Everything worked fine until a large amount of foreclosures occurred. Some CDO were grouped with a large amount of sub-prime loans, 0 down loans, and alt-prime loans but they were all rated as triple A. Even though a CDO with a large number of sub-prime loans may have paid a higher interest rate, investors lost confidence and started to redeem the CDOs at the investment banks. Also investors couldn't determine which CDOs were better than other CDOs so wouldn't purchase any.

According to the news, the bailout is supposed to purchase distressed mortgages. However, that is not usually true since most mortgages are packaged into CDOs, most mortgages in the CDO are good mortgages, and the CDO cannot be broken apart. Only in the case of mortgage companies (if there mortgages were not previously packaged into CDOs) can the Fed really purchase distressed mortgages. So mostly the Fed will be purchasing CDOs, holding those CDOs until the market gets better, will be receiving the coupon interest rate during that time, and then selling those CDOs when the market gets better. The Fed now becomes a market maker.

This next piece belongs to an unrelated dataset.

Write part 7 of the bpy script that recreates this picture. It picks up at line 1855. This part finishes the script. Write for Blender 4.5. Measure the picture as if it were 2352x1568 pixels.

The biggest problem for the Fed will be to try to determine the value of the CDOs that they will be purchasing. The prospectus will tell the percentage of sub-prime, alt, and prime loans as well as which mortgage company issued the mortgages. The Fed can also determine the percentage of homes in foreclosure and can determine the address of each home in the CDO. With a good computer program, they should be able to get a fairly accurate picture of the CDO so that it can be priced. Any other CDO in the same CDO group would be priced the same. Once the CDO is priced by the Fed, a reverse auction will be done for those CDOs and the Fed will only pay a price that is within a certain range of their discovered price.

So what does all this accomplish? Currently banks can bring CDOs to the Feds discount window and use them as collateral for a low interest loan. This allows the banks to get temporary money to make payments but the loan must be repaid in 30 days so the bank must acquire permanent money during that time. If a run occurs on deposits or redemptions of corporate bonds, the discount window only solves the problem temporarily but is not a long term solution. If the banks can sell their CDOs to raise cash when needed, this should give them more breathing room to try to solve the problems of the bank. However, this bailout will not solve the problem of banks that don't have a near term turnaround plan implemented. So the main reason for the bailout is to provide liquidity for the banks and not to purchase distressed securities. Liquidity would be provided whether either distressed or good securities are purchased.

I don't see a lot of risk to the tax payer. If everything goes as planned, the government may possibly be able to make money but I don't think it will cost the tax payer more than about $100 billion unless the real estate market completely falls apart.